Prisoners are said to have taunted guards while eating extravagant holiday meals as the corrections officers worried about putting food on their own tables since they've been working unpaid during the partial government shutdown. 
On Christmas and New Year's Day, prisoners across the country feasted on fancy fare as about 36,000 federally-employed guards and other prison workers were forced to work without pay and cut vacations short or risk losing wages or even suspensions, according to NBC News
At Illinois' FCI Pekin, inmates were said to have dined on steak and shrimp on New Year's Day, while prisoners in Brooklyn, New York's Metropolitan Detention Center were served Cornish hen, roast beef and Boston Creme pie on both Christmas and New Year's. 
At Federal Correctional Complex in Coleman, Florida, inmates were served a New Year's Day lunch consisting of grilled steak, garlic macaroni biscuits and various pies. 

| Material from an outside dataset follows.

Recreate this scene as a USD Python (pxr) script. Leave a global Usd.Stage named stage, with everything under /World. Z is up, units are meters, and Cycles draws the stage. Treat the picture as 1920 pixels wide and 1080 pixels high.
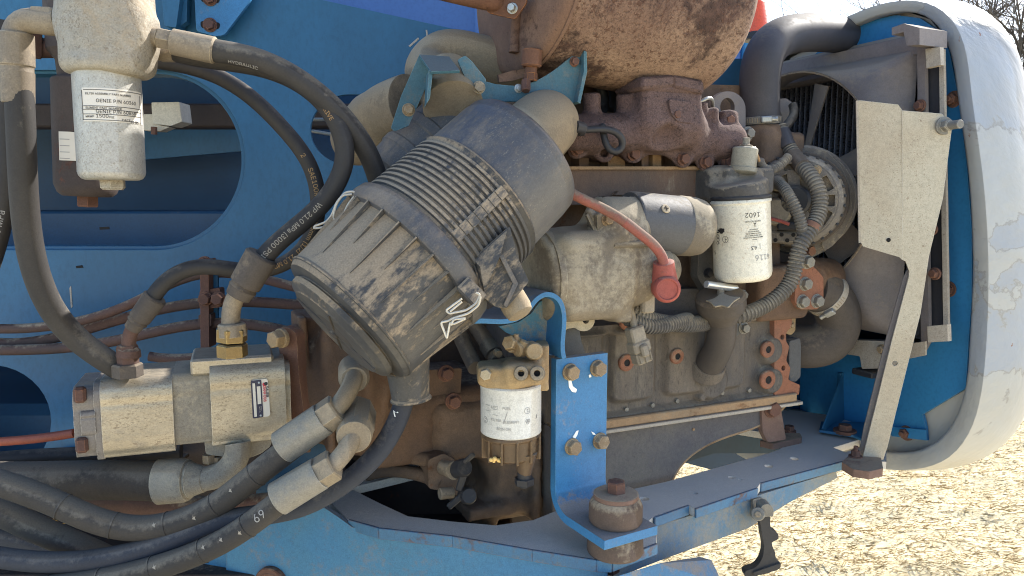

While they ate, Joe Rojas, president of The American Federation of Government Employees (AFGE) Local 506, said that some of the inmates mocked the staffers. 
Rojas told the Washington Post that the prisons were 'eating like kings and then laughing at us.' 
Guards who scanned prisoners emails for safety reasons read notes inmates sent in which they bragged that 'Ima end up fat i been eatin like a boss all week i just had steak, pie, chicken, potatoes, salad mac nd cheese rice all type of (things).'
'They are getting a lavish meal and we are working the holidays away from our families wondering if we can pay the rent or make it home,' Rojas told NBC News.
In a letter Rojas wrote to the Bureau of Prisons, he stated that it was 'like kicking someone when they are down.'   
It was a similar story at Brooklyn's Metropolitan Detention Center. 
'A lot of the staff were upset over the fact that we don't know where our next meal is going to come, and these inmates were served so much food they were able to get on the serving line twice,' detention center case manager June Bencebi said, noting that the government appeared to be 'more worried about appeasing' prisoners than paying the employees for their work. 
In a statement to NBC News, the Bureau of Prisons said that the grumbled about extravagant meals were planned weeks before the partial government shutdown, which started on December 22, 2018. 
The meals, the statement said, were being served to 'promote morale for the inmate population because they are separated from their families.'  
Forcing staff to serve up these morale-promoting meals while denying them their paychecks and cutting short trips to visit their own families was 'despicable,' according to Eric Young, AFGE's national president of prison locals.   
'Imagine doing that at a time when you've got staff who can't put food on the table or put gas in the car,' Young told NBC News. 'You can imagine what that does to the morale' of the employees.  
Unlike the guards and other prison workers being impacted by the partial government shutdown, prisoners are still being paid by the government for working their prison jobs, including cooking food, mowing lawns and painting buildings. 
The partial government shutdown began after Democrats declined to give President Trump the $5.6billion he wants to build a border wall, offering up $1.3billion instead.
On January 4, Trump said that he would be willing to keep parts of the government shut down for 'months or even years' if he didn't get his wall money.